As forecasting and prep for 2026 is underway, so many of us are preparing for under the same mandate: do more with less. The era of outspending the competition is definitively over. This forces an industry-wide reliance on the strategic principle we have long championed: outsmarting.
But if every agency now claims to be smart,' what does that word actually mean in the age of algorithmic feeds, tightening budgets, and diminishing consumer trust? For years, the strategic gold standard was finding a singular, powerful 'human truth' - a brilliant flash of insight that fuelled a massive, single-minded campaign. In today's landscape, relying on that one perfect flash is at best risky in an ever changing consumer landscape, and at worst, a strategic liability. The singular truth is now too fragile to bear the weight of a multi-billion dollar brand.
To truly outsmart in 2026, we have to stop chasing one simple, shared truth. That singular view has changed under the weight of conflicting sources, biased algorithms, and AIs that are making decisions without ever seeing the world. We need a system designed for this complexity, capable of seeing the whole board - something I call Distributed Cognition.
Distributed Cognition is where the strategic art is found in the analysis, not the access. Since everyone can now get the same information in one way or another, our job is to dynamically connect those seemingly separate truths to create one unified, actionable strategy. It replaces the myth that we have a single 'best source of truth' with a robust, multi-layered understanding of the market.
For leaders looking to maximise every dollar - to truly outsmart in the coming year - this engine must consist of three essential, non-negotiable components:
1. Data-Driven Cognition: Moving Beyond the 'What'
For so long, strategy has treated data as a rear view mirror, focusing on past behaviours. Looking ahead to 2026, we have to treat data as a high-powered telescope. By leveraging platforms that access vast consumer insights, we can move past simple segmentation.
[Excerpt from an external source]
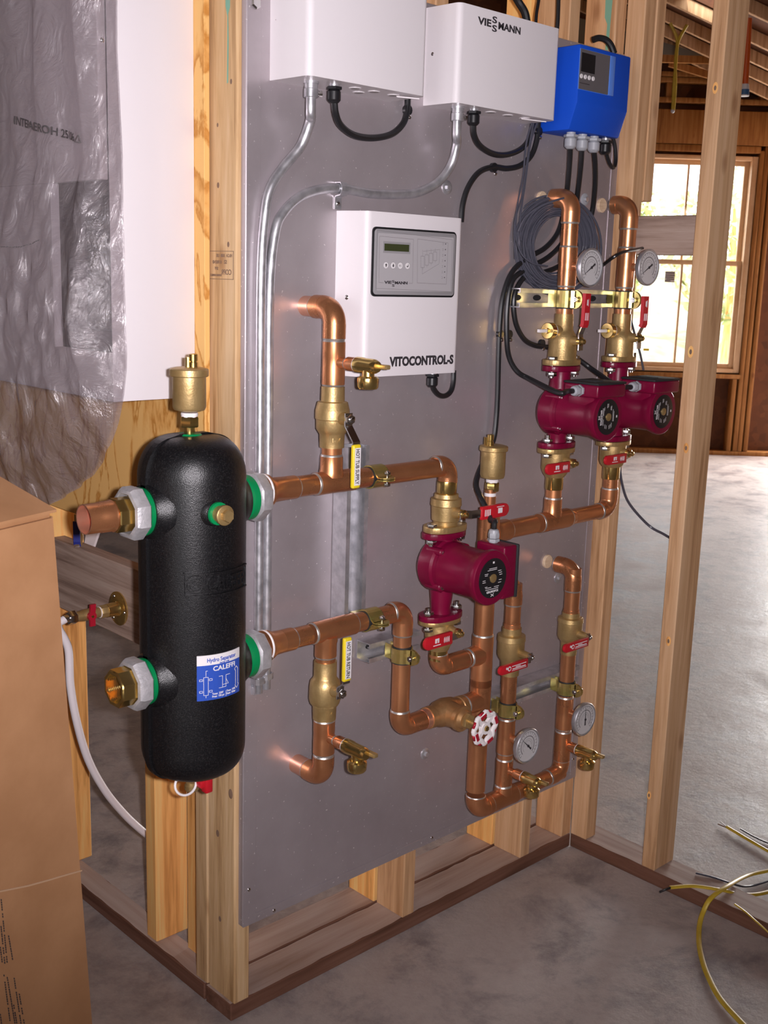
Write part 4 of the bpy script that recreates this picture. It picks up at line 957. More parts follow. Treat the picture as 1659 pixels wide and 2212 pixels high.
tees(X7, ((1553, 1590, 1624, .0085), (1640, 1660, 1692, .0085))); tees(X6, ((1506, 1536, 1572, .0085), (1580, 1606, 1640, .0085)))
# pipes above the return valves
for x, v, lb in ((X7, 1352, 'copper pipe hidden at the top by the nearest pump, above its small red handle'), (X6, 1322, 'copper pipe turning in toward the lowest wood plug near the board edge')):
    k = Cu('copper_pipe', lb, (x, PY, .75)); ez = .826
    k.pipe(C(x, zc(x, v + 6)), C(x, ez), .0180); k.elbow((x, PY, ez), -UYv, -Z, .048, ez - zc(x, v - 48), .0198, R=.027, rp=.018)
    k.pipe(C(x, zc(x, v - 6)), C(x, zc(x, v + 4)), .0192)
# risers above the farther pumps
for x, v0, v1, v2, v3, lb in ((X2, 480, 535, 575, 617, 'nearer copper riser, half wrapped by the grey wire coil'), (X3, 493, 537, 577, 620, 'farther copper riser, standing before the window glare')):
    k = Cu('copper_pipe', lb, (x, PY, 1.5)); ez = 1.662
    k.elbow((x, PY, ez), -UYv, -Z, .050 if x < .9 else .044, ez - zc(x, v0), .0205, R=.028, rp=.0185)
    k.pipe(C(x, zc(x, 700)), C(x, ez - .03), .0184)
    z0 = zc(x, v2); k.tee(C(x, z0), Z, UYv, (z0 - zc(x, v3), zc(x, v1) - z0), .028, .0203, .0085, rp=.0184)

# clamps
clamp('zinc clamp on the upper header next to the yellow supply handle', (sx + .006, PY, HZ), (1, 0, 0), .0190, w=.034)
clamp('zinc clamp on the lower header before its elbow', (sx + .004, PY, RZ), (1, 0, 0), .0190, w=.034)
clamp('zinc clamp on the upright pipe at the open ended short channel', C(XV, z2), (0, 0, 1), .0187)
clamp('zinc clamp on the return pipe under the nearest red and white lettered handle', C(X7, zs3), (0, 0, 1), .0180)
clamp('zinc clamp on the return pipe closest to the board edge', C(X6, zs3), (0, 0, 1), .0180)
clamp('bright zinc clamp on the nearer riser below its gauge', C(X2, zs4), (0, 0, 1), .0184, w=.036)
clamp('bright zinc clamp on the farther riser below its gauge', C(X3, zs4), (0, 0, 1), .0184, w=.036)

# ================================================================== VALVES
def prof_v(x, rows):
    """(pixel row, half width in pixels) pairs down an upright body -> (z, r)"""
    return [(zc(x, v), r / ppm((x, PY, zc(x, v)))) for v, r in rows]
def lat_z(mb, x, rows, seg=28):
    p = sorted(prof_v(x, rows)); return mb.lathe(C(x, 0), Z, p, seg)
def onx(x, z): return V((x, PY, z))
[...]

The takeaway here is precision: every strategic insight must be vetted by its ability to craft the right message to hit the right person at the right time. Data must be the foundation that guarantees we eliminate the waste inherent in generalised messaging.
2. AI-Driven Cognition: Scaling Context
The greatest power of AI is not in content generation, but in Agentic Reasoning. This is where AI models are deployed not as research assistants, but as agents capable of independently analysing complex data, identifying patterns, and applying the findings widely.
We use a variety of models to distribute cognition and find novel connections that no single human strategist could process in time. This is the mechanism that allows us to achieve personalisation and production at scale. This capability - the ability to generate hundreds of micro-targeted creative variations instantly from one big idea - is how you generate media clout not through sheer financial weight, but through overwhelming relevance.
3. Human-Driven Cognition: The Taste Layer
The most critical component is the human element. If data provides the precision and AI provides the speed, then human strategists, creatives, and culture specialists (especially gen z voices) provide the taste, context, and ethics.
The human strategist is the synthesiser, the translator, and the moral compass. Our role is to ask the provocative questions, connect the technological findings back to the brand’s purpose, and ensure that the scaled output is not only efficient but culturally resonant. Without this human layer, personalisation becomes creepy, and scale becomes monotonous. Human judgment (often) prevents the system from optimizing toward the lowest common denominator.
So as we approach 2026, the competitive advantage will belong to leaders who understand that strategic agility is defined by the quality of their cognitive engine.
My advice to any C-Suite leader is clear: stop treating your strategic function as a separate department. Start auditing its integration points.
Outsmarting, today, means leveraging distributed intelligence to achieve both maximum relevance and maximum efficiency. It’s about being so strategically precise that your brand’s presence feels inevitable, not expensive. And it’s about integrating across every single function - making everyone, from creatives to media experts and everyone in between, a part of the collective cognition. At the end of the day, this model benefits the whole organisation and every client, because the intelligence doesn't just sit in a strategy department; it flows, grows, and compounds. We are trying to mimic how the internet itself expands, node by node, where the totality of our knowledge is exponentially greater than the sum of its individual parts. The future of advertising isn't just about big ideas, but smart systems that grow together to deliver those ideas with surgical precision.